- _WHAT THE EXERCISE ASKS_
Skip every picture, and extract verbatim the lines from the line containing "What Blender Python" to the line containing "S.camera = cam", both lines included.

- _INPUT MATERIAL_
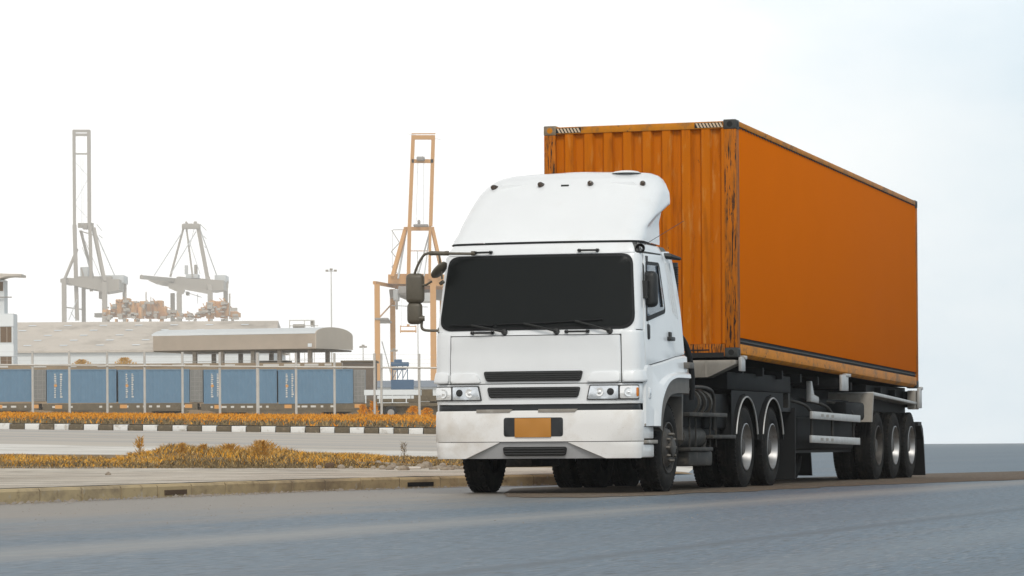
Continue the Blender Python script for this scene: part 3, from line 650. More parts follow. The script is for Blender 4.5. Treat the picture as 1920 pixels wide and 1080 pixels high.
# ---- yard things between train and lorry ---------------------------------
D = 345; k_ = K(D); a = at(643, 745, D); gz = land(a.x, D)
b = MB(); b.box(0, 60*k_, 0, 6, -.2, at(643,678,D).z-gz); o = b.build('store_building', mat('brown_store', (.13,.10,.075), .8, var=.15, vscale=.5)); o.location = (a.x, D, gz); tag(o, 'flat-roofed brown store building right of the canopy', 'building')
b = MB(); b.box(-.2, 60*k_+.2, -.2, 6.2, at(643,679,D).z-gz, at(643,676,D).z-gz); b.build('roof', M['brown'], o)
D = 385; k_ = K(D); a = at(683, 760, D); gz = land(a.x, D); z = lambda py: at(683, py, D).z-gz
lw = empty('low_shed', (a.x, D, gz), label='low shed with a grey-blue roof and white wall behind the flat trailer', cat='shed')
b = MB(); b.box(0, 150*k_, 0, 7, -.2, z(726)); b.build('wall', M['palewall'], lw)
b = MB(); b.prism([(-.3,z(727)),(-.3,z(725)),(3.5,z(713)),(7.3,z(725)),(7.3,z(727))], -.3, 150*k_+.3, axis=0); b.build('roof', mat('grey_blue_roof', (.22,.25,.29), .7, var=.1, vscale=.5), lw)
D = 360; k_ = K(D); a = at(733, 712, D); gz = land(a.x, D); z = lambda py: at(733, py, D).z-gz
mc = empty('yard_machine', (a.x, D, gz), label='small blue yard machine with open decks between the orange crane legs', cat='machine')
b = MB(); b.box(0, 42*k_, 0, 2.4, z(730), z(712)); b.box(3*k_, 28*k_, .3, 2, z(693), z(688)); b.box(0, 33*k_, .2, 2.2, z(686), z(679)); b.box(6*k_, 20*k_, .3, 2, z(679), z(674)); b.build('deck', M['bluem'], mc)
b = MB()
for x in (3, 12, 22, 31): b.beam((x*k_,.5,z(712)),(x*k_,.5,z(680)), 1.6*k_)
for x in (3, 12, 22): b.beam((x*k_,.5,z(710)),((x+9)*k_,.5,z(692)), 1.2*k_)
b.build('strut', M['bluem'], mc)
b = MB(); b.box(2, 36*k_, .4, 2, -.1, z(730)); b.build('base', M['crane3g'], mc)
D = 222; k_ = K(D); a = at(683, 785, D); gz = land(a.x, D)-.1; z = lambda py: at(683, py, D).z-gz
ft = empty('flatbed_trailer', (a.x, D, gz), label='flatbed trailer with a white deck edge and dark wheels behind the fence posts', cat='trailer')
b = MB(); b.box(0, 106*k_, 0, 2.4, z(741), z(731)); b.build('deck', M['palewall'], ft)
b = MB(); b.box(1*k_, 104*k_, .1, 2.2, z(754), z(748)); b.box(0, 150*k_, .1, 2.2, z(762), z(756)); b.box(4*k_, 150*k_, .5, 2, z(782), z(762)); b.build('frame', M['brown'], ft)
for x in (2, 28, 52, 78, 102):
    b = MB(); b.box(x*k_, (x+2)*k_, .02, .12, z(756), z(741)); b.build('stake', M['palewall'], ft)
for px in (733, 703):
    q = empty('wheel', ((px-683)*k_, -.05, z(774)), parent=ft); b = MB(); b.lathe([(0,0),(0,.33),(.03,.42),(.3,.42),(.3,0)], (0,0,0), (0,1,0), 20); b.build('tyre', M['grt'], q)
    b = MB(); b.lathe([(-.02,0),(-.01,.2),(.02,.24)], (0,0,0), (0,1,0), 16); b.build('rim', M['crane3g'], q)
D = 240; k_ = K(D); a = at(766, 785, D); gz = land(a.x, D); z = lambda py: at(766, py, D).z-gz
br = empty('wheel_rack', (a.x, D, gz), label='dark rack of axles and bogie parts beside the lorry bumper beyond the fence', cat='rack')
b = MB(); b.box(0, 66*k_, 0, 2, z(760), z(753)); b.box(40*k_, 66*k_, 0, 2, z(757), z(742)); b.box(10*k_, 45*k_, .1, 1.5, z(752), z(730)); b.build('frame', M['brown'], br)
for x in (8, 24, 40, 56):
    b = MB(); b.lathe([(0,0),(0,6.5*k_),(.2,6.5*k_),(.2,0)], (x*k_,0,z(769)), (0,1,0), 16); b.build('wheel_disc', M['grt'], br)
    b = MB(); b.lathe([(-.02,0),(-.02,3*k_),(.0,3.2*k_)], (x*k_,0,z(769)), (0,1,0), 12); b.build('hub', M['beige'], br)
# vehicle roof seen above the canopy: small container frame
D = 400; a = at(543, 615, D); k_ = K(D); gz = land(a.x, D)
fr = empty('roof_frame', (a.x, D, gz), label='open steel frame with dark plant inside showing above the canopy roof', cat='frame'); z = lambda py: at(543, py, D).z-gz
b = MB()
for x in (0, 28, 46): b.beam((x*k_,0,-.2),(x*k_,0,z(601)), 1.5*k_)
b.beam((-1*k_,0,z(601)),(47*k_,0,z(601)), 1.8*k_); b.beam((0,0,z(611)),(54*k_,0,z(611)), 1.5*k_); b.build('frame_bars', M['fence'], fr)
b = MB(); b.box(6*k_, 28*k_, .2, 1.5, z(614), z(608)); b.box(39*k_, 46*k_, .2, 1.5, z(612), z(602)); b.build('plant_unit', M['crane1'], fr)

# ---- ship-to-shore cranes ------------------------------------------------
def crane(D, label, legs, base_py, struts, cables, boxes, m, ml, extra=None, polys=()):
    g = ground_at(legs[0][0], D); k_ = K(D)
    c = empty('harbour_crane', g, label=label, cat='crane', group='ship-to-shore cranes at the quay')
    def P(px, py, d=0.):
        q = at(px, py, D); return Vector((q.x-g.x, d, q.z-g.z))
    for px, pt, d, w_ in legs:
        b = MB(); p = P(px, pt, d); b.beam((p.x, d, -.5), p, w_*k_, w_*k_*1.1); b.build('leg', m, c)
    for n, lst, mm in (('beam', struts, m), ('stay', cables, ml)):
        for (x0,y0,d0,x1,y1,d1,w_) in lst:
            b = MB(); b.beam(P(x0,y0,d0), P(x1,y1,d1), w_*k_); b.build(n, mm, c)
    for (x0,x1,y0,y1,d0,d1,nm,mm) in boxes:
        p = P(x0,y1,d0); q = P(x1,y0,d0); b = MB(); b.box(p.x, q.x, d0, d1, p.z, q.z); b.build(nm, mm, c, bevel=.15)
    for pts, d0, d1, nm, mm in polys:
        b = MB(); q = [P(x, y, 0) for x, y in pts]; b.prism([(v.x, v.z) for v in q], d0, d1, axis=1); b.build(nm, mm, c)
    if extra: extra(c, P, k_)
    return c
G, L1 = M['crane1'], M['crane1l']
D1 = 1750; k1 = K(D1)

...

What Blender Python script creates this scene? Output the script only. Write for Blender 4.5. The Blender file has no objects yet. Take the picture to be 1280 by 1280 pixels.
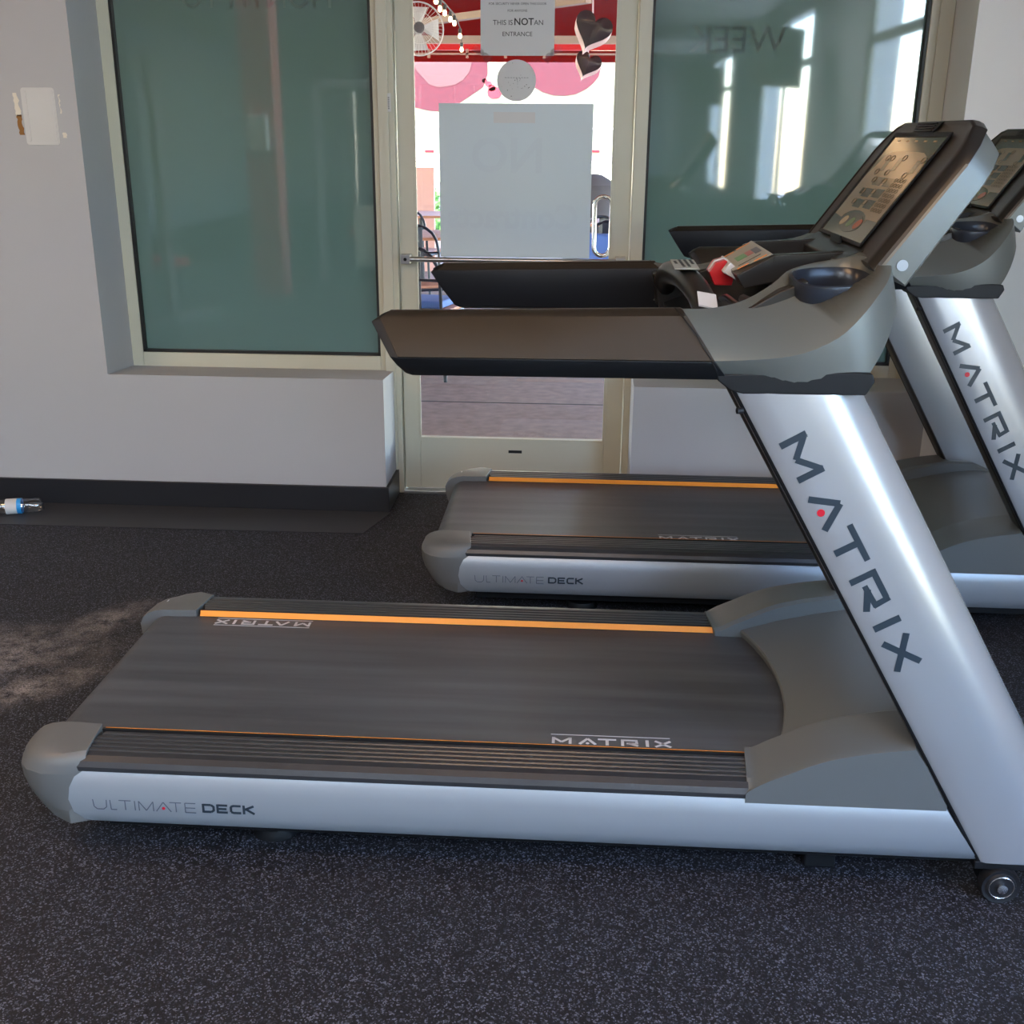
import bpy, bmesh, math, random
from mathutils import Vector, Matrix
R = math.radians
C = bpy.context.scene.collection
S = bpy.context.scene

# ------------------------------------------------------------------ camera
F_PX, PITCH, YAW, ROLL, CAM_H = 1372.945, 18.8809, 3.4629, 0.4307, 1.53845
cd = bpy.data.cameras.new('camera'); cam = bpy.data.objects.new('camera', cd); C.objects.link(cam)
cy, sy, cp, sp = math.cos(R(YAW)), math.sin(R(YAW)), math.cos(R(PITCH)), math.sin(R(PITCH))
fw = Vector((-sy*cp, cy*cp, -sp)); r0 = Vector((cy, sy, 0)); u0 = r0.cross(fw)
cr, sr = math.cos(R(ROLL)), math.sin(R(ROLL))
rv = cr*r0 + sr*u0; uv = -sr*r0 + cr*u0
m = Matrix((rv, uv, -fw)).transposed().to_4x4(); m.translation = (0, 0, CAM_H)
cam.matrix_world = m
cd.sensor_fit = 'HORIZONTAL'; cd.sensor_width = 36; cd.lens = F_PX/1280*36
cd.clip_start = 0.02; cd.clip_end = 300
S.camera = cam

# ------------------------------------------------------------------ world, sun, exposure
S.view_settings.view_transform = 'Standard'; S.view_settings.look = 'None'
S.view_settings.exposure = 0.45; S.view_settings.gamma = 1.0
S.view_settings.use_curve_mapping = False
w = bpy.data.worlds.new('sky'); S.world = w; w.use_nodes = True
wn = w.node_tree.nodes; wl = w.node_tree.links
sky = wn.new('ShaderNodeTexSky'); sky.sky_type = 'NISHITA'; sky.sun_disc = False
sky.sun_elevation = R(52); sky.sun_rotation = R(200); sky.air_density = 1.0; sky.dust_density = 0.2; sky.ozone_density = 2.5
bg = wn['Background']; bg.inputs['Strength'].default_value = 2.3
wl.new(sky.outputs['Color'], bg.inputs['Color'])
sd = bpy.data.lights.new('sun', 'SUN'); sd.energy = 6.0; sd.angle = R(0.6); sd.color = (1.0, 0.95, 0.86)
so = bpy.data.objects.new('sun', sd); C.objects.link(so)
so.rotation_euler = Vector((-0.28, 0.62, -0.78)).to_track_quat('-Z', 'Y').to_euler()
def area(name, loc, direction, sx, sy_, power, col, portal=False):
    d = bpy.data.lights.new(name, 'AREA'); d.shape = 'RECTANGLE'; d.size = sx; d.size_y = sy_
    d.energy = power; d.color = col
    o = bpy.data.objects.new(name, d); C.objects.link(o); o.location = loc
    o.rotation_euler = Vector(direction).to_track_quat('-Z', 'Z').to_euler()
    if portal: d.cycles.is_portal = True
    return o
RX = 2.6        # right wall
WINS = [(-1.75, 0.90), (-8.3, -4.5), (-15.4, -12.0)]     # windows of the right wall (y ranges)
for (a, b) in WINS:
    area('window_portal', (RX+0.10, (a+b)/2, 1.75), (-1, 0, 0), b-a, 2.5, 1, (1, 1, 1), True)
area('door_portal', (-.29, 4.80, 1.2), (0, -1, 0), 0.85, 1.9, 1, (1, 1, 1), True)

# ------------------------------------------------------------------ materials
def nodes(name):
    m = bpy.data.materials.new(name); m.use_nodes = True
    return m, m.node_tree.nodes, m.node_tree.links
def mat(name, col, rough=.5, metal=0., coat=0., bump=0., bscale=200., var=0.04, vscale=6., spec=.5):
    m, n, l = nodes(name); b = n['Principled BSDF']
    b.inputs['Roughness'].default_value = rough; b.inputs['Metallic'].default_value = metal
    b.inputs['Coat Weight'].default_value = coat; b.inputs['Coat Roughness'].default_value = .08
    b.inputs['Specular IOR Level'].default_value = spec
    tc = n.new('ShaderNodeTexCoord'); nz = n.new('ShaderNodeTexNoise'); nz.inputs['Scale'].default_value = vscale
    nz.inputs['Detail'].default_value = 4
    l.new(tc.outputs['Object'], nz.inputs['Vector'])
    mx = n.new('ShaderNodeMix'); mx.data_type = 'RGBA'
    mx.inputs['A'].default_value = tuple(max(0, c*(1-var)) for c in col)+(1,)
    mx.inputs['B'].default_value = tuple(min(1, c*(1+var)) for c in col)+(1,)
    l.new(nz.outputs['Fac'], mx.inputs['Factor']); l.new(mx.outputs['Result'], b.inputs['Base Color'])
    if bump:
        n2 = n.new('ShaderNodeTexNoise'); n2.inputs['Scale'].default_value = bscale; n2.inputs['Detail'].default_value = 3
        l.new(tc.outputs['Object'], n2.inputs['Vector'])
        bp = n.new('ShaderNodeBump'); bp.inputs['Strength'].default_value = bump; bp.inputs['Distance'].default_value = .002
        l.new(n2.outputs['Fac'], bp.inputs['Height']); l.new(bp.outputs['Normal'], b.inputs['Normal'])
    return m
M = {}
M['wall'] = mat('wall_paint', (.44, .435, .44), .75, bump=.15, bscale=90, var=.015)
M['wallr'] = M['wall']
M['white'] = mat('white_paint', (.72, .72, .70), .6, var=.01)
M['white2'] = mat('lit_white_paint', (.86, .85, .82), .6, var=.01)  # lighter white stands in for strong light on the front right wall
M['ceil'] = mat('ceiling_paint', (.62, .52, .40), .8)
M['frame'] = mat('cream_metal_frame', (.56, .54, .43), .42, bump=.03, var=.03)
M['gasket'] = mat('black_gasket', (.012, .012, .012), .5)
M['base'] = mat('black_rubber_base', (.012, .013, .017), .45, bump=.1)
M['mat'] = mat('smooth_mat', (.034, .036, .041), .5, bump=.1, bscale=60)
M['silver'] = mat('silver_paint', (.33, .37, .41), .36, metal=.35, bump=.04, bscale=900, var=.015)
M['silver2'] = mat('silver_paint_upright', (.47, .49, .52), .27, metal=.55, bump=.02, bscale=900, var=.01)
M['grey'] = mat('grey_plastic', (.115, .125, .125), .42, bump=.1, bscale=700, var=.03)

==

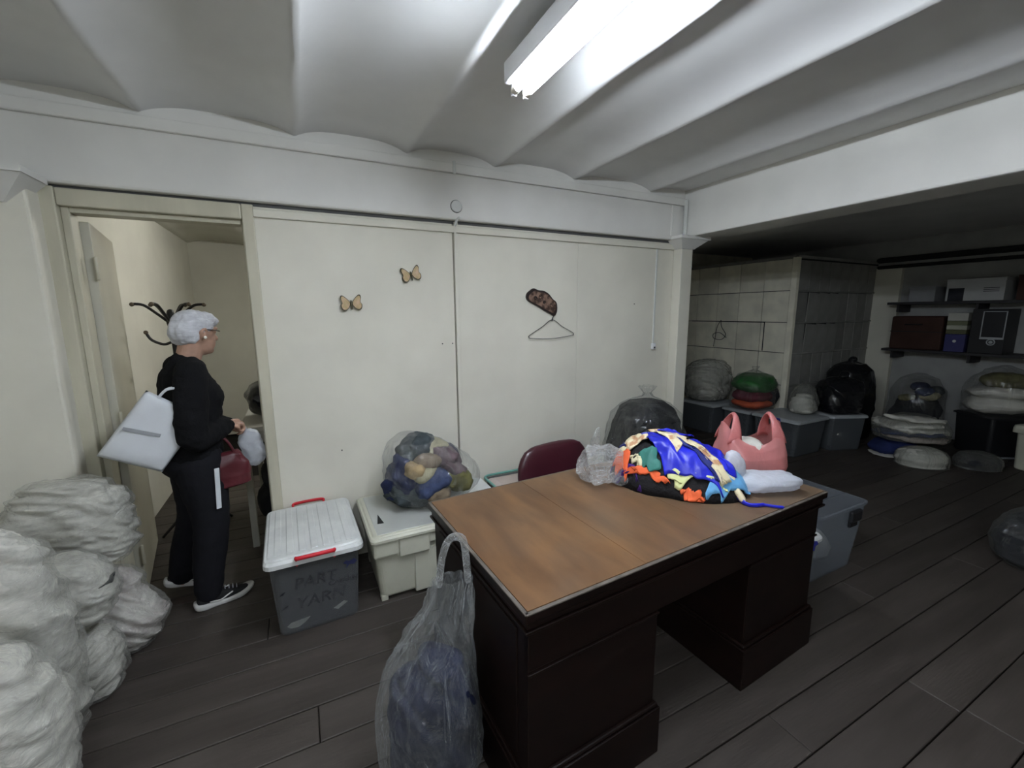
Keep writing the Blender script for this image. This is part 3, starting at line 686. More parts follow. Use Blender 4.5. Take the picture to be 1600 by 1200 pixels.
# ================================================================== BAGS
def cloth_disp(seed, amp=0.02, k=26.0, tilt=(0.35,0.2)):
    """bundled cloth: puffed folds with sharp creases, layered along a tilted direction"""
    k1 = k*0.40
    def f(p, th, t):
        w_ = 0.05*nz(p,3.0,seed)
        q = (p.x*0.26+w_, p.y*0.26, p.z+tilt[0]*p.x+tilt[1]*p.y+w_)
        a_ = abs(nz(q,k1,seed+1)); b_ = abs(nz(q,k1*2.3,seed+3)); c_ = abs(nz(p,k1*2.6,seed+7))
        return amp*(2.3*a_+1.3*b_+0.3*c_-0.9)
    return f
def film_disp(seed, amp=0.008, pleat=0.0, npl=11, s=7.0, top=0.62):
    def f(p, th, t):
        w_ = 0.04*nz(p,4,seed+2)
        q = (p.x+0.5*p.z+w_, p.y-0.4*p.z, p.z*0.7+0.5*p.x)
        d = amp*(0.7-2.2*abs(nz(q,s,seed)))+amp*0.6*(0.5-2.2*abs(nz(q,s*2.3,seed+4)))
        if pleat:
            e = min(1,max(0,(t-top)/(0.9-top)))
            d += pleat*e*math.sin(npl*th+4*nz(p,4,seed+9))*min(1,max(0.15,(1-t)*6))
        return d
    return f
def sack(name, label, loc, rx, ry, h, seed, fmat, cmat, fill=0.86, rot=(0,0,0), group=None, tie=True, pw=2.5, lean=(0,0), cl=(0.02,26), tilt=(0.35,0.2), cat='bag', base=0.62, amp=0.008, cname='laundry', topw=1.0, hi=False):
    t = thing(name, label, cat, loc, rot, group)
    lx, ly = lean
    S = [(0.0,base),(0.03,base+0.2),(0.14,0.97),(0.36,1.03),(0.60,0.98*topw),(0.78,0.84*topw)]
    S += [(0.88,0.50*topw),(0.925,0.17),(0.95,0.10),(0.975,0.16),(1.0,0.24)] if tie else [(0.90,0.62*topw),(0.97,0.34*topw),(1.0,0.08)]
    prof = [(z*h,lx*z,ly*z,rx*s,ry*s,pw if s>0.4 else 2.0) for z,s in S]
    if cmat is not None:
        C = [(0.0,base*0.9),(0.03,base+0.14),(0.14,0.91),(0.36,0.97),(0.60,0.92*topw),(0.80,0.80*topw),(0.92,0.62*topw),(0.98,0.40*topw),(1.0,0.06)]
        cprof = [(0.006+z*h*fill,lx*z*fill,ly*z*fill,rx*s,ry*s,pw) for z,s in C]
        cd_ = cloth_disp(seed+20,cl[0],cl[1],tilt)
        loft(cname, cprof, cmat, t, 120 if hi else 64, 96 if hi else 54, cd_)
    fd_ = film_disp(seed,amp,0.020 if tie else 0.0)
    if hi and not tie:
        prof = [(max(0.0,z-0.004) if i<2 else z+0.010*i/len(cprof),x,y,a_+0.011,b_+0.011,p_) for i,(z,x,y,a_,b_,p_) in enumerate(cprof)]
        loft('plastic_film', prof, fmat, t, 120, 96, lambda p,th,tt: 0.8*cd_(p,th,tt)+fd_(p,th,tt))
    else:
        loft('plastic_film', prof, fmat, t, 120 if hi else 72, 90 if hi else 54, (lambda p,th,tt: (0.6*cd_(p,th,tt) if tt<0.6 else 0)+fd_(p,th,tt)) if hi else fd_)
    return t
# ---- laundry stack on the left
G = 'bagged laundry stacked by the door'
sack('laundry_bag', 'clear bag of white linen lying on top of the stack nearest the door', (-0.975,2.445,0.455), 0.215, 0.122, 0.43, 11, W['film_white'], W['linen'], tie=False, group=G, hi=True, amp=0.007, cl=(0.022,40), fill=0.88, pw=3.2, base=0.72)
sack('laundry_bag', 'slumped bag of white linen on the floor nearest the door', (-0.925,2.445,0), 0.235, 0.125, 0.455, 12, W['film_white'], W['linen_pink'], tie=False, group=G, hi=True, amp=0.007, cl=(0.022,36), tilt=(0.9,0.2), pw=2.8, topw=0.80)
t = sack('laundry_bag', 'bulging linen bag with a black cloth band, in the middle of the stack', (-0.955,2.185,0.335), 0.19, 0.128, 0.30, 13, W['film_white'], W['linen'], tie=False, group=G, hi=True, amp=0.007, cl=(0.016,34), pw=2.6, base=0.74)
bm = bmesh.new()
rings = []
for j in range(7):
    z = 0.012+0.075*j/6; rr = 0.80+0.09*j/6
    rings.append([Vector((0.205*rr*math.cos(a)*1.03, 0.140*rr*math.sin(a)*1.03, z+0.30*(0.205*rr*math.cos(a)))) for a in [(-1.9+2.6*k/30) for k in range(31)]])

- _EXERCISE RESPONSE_
What Blender Python script creates this scene? Output the script only. Write for Blender 4.5. The Blender file has no objects yet. Take the picture to be 1280 by 1280 pixels.
import bpy, bmesh, math, random
from mathutils import Vector, Matrix
R = math.radians
C = bpy.context.scene.collection
S = bpy.context.scene

# ------------------------------------------------------------------ camera
F_PX, PITCH, YAW, ROLL, CAM_H = 1372.945, 18.8809, 3.4629, 0.4307, 1.53845
cd = bpy.data.cameras.new('camera'); cam = bpy.data.objects.new('camera', cd); C.objects.link(cam)
cy, sy, cp, sp = math.cos(R(YAW)), math.sin(R(YAW)), math.cos(R(PITCH)), math.sin(R(PITCH))
fw = Vector((-sy*cp, cy*cp, -sp)); r0 = Vector((cy, sy, 0)); u0 = r0.cross(fw)
cr, sr = math.cos(R(ROLL)), math.sin(R(ROLL))
rv = cr*r0 + sr*u0; uv = -sr*r0 + cr*u0
m = Matrix((rv, uv, -fw)).transposed().to_4x4(); m.translation = (0, 0, CAM_H)
cam.matrix_world = m
cd.sensor_fit = 'HORIZONTAL'; cd.sensor_width = 36; cd.lens = F_PX/1280*36
cd.clip_start = 0.02; cd.clip_end = 300
S.camera = cam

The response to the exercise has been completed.